Leon Tovar Gallery is pleased to announce its participation in Master Drawings New York 2022 in conjunction with the opening of our new gallery space at 26 East 64th Street. For this year's presentation, Leon Tovar Gallery celebrates the highly experimental and Surrealist-informed style of represented artist Agustín Fernández by presenting a selection of large-scale works on paper.
Born in Cuba in 1928, Fernández received his art education from the Academy of San Alejandro in Havana, before attending New York’s Art Students League, where he studied with George Grosz and Yasuo Kuniyoshi. i In 1953, he relocated to Spain where he enrolled in the San Fernando Academy and began to exhibit his work. The year 1959, however, marked an important transition for the artist; not only did he move to Paris on a fellowship from the Cuban government, but his artistic style shifted as well—“I found my true self as a painter at the beginning of the 1960s,” the artist says, “when I was more than thirty years old.” ii
Fernández practiced drawing alongside painting throughout his long career. Neither preparatory studies nor sketches, the aesthetic qualities of black graphite on white paper nevertheless informed the stark contrasts found in his paintings of the late 1960s and early 1970s. Taken as a whole, Fernández’s body of drawings is an expansive repertoire of mark-making techniques: rhythmic, lashing strokes; washes of diffused graphite; and heavily worked, darkened moments, all working to construct mutable and unnamable objects that inhabit the dream-like space of a largely untouched ground. The deft modeling of his drawings allows his forms to seemingly float before the page itself as if hanging in a state prior to language and law. In an unpublished text on Fernández’s drawings, the curator Donald Kuspit has likened the vast expanses of white paper to the space of the unconscious, the black graphite—standing against this backdrop, or emerging from it—the images of the conscious mind. That the dark forms seem independent of the white paper “makes them more ‘outstanding,’ so that they seem completely objective and autonomous, but it also suggests that they are subjective illusions, hallucinations in the white desert, and as such soon to collapse into its emptiness, all the more so because they are eccentrically constructed and as such inherently unstable.”
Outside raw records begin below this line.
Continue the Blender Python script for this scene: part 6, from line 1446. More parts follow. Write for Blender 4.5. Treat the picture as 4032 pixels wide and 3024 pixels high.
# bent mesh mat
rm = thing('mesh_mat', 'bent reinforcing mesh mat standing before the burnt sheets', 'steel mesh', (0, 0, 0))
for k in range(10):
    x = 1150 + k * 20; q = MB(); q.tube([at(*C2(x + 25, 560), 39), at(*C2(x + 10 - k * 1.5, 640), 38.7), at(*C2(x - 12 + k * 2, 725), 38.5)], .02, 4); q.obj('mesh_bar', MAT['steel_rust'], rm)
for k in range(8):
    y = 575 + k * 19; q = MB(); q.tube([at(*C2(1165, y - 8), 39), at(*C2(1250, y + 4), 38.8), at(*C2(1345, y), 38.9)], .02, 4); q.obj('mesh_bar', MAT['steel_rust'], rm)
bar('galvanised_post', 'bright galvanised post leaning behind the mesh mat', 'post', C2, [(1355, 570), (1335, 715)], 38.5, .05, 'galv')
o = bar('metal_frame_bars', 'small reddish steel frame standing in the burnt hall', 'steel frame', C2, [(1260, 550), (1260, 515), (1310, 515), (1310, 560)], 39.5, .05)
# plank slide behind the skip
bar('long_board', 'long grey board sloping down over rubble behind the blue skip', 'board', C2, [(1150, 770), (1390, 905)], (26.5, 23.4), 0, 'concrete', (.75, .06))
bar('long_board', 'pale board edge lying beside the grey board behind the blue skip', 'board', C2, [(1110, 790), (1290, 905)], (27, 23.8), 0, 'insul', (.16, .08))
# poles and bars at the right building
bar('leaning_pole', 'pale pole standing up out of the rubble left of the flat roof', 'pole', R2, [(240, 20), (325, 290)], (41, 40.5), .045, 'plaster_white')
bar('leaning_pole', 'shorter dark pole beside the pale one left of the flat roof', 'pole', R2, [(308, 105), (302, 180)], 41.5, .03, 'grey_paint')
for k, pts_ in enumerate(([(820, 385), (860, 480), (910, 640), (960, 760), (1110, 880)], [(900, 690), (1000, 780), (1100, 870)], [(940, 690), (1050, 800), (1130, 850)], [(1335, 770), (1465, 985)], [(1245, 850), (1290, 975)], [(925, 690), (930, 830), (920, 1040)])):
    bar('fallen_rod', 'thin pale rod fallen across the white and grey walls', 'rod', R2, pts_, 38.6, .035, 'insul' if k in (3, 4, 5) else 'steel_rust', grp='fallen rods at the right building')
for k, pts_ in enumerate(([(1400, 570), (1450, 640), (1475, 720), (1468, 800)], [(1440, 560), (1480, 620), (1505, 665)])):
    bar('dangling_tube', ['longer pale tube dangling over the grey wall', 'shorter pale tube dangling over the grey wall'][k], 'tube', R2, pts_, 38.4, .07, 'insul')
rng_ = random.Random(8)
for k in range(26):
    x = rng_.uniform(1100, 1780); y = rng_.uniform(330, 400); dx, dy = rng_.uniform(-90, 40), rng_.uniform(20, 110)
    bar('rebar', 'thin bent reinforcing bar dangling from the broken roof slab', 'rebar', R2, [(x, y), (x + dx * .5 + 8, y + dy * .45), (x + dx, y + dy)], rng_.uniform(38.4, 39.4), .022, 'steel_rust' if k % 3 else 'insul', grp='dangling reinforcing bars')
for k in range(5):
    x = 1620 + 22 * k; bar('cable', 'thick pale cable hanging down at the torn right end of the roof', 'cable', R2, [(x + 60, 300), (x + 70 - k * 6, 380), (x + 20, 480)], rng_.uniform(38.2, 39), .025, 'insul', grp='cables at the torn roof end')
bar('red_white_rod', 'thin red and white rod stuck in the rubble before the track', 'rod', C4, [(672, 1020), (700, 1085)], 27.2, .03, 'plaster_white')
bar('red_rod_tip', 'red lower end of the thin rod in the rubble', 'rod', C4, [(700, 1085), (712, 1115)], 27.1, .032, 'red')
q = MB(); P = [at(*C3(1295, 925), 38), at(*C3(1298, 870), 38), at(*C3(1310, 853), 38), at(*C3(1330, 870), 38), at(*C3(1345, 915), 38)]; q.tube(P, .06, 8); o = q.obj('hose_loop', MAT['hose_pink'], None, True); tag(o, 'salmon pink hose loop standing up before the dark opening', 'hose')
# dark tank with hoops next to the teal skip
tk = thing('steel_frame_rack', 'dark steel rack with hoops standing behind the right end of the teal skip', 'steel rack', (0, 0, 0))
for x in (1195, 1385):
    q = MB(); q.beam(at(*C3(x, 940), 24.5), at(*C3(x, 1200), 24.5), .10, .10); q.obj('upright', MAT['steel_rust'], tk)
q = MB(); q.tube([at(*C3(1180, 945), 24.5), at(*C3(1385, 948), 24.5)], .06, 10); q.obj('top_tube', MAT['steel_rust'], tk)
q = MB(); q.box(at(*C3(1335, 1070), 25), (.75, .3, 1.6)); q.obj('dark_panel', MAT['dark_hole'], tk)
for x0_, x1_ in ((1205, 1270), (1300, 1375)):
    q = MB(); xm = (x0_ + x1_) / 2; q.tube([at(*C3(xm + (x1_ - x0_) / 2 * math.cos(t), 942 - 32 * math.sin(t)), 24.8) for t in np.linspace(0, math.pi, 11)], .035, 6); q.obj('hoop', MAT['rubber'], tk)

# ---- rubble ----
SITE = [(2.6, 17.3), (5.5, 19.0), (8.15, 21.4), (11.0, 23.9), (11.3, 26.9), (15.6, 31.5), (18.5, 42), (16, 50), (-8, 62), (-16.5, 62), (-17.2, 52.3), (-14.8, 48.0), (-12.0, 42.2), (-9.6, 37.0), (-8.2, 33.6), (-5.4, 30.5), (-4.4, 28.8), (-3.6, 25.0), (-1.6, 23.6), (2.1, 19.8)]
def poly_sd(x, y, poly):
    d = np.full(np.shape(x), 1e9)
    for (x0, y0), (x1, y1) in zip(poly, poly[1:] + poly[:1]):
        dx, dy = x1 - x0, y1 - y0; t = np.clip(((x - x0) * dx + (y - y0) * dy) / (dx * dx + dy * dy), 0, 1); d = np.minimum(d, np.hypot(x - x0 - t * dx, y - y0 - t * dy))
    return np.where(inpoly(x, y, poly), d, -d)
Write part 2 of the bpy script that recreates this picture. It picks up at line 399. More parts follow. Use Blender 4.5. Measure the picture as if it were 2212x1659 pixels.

Fernández’s broad art historical references and interests—from ancient Greek statuary, to flattened Medieval icons, and the liveliness of the Baroque masters— consolidates within his work fruitful and vexing sets of connections. For, if Donald Kuspit finds within Fernández’s paintings and drawings a Surrealist preoccupation with the pre-Oedipal state, it is equally possible to find the influence of Fernández’s heroes, namely the painters Caravaggio and Velázquez. Despite their widely different subjects, Fernández’s work sparks an uncanny formal dialogue with these art historical giants. Exquisitely modeled forms play their part in the orchestration of dramatic movement that threatens to spill from the pictorial surface and invade the space of the viewer. Before a Fernández composition, we feel a similar sense of expectation and curious unease as when standing before Velázquez’s Las Meninas. The latter famously pulls the viewer into its world through compositional complexity and the play of gazes, reversing the traditional relationship of the spectator to the image. Rather than looking through the picture of plane of Las Meninas, one is under the impression that they are being looked at by the painted figures. Likewise, Fernandez’s powerful and mysterious compositions stand apart from the white confines of the paper; they push outward from the picture plane as a sculptural mass, confronting and engaging spectators with uncanny forms.